Well for anyone who knows even the slightest bit about remuneration this section is as confusing as it can possibly get. In the UK remuneration already has two meanings where there are already discrepancies. So this is in fact a third definition that clearly has no consideration as to the differences between the different types of compensation paid to directors. I have discussed these different definitions and award schemes elsewhere, see here.

The definition says all rewards and benefits. Well surely that includes long term incentive plans? But how do you accurately quantify long term incentive plans? A director is not given the shares in long term incentive plans upon award. He has to satisfy criteria over a three year period. If that criteria is not satisfied then the shares do not vest and the director gets nothing. So do we assess the remuneration for Long Term Plans at all when working out the ratio between highest and lowest paid in accordance with section 2(2)? Do you calculate long term plans on the value at the time of the award by multiplying share price by shares awarded; or simply go on the value of the shares that actually vest?

Long Term Plans are also not the only problem. Are pensions to be included? Pensions again are not monies paid by the company. They are merely a debt on the company's books.

Share options also suffer from the same problem as Long Term Incentive Plans. A director only gets rewarded if he exercises those options. So at what point do you assess their value?

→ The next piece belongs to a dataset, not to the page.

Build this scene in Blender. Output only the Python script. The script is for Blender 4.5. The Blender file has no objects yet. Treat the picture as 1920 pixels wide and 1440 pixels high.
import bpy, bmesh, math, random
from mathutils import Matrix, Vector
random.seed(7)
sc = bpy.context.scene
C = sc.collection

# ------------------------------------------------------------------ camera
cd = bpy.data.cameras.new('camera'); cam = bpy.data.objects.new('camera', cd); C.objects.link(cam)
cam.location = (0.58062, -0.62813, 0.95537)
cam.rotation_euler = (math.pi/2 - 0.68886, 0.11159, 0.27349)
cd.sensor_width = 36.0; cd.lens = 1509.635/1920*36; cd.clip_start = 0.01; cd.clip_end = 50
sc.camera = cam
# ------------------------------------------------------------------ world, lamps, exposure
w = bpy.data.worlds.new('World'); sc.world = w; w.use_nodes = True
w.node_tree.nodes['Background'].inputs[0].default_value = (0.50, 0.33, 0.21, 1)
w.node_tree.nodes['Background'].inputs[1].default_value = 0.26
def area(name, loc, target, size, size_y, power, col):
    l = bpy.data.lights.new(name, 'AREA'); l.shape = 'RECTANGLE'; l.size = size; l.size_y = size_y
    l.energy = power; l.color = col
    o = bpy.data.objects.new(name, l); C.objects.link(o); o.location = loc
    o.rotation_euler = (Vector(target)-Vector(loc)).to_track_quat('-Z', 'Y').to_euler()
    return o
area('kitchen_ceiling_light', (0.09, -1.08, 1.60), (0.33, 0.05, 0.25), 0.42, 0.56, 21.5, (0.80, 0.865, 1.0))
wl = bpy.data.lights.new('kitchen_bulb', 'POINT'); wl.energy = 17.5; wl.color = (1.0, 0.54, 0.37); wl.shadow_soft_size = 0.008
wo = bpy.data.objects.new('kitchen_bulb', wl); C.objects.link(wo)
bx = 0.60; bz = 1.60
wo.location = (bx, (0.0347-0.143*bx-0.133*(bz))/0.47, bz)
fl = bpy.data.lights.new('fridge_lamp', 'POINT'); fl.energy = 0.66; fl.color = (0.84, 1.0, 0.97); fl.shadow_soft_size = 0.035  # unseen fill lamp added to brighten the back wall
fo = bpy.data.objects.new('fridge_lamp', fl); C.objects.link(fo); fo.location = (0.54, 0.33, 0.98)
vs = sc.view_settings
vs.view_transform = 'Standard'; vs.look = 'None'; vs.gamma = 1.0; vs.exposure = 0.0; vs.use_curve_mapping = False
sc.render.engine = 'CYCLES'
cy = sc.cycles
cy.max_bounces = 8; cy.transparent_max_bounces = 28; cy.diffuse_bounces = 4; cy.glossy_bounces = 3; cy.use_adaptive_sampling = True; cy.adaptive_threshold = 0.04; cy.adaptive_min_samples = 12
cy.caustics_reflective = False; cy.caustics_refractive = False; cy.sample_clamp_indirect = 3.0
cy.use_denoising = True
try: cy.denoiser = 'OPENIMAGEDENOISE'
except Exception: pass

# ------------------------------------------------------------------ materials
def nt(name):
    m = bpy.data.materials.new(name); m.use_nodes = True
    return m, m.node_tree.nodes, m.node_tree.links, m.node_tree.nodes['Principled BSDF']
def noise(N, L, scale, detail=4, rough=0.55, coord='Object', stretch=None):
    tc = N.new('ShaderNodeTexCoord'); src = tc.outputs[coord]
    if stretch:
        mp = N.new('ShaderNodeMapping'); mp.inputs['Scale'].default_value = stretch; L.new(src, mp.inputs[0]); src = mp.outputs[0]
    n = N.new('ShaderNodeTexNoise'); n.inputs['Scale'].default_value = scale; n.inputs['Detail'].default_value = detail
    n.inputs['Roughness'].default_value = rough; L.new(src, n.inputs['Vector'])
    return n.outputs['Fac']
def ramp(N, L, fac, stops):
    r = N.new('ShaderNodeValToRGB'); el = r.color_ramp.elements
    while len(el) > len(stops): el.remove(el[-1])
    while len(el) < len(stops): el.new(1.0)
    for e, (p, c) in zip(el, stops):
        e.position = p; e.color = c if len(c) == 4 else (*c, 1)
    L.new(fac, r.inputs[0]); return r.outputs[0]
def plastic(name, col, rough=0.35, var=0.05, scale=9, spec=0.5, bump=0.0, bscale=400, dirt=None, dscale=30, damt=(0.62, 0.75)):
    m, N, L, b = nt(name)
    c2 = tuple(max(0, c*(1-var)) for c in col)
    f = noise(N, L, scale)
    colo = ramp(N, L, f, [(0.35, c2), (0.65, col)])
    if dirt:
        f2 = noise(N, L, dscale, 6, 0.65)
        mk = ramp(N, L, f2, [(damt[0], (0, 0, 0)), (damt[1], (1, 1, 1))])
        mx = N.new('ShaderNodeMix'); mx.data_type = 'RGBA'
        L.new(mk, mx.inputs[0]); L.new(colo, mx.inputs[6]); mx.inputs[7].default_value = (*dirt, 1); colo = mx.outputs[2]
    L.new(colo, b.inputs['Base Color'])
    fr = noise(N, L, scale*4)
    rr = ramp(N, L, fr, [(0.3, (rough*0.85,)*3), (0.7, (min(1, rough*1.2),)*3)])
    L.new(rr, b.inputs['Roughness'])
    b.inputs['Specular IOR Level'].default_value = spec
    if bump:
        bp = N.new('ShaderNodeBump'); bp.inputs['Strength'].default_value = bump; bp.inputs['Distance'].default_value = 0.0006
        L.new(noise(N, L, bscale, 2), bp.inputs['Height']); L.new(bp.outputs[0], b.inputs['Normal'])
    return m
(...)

Finally as I mentioned, how does this definition of remuneration interplay with the other two found in the Listing Rules and the 2008 Regulations? Surely three definitions of remuneration is more complicated than one. If the idea was to simplify remuneration, I would not call this a good start. The problem with trying to simplify is that it will probably make it more confusing if you attempt to generalise remuneration. Although the rules may seem complex to an outsider, to someone with knowledge of the area the purposes behind the rigid definitions and different mechanisms become clear and quite simple to understand.

My final thought is this goes to show something so true in company law. If you do not regulate yourselves properly, the government will impose something worse.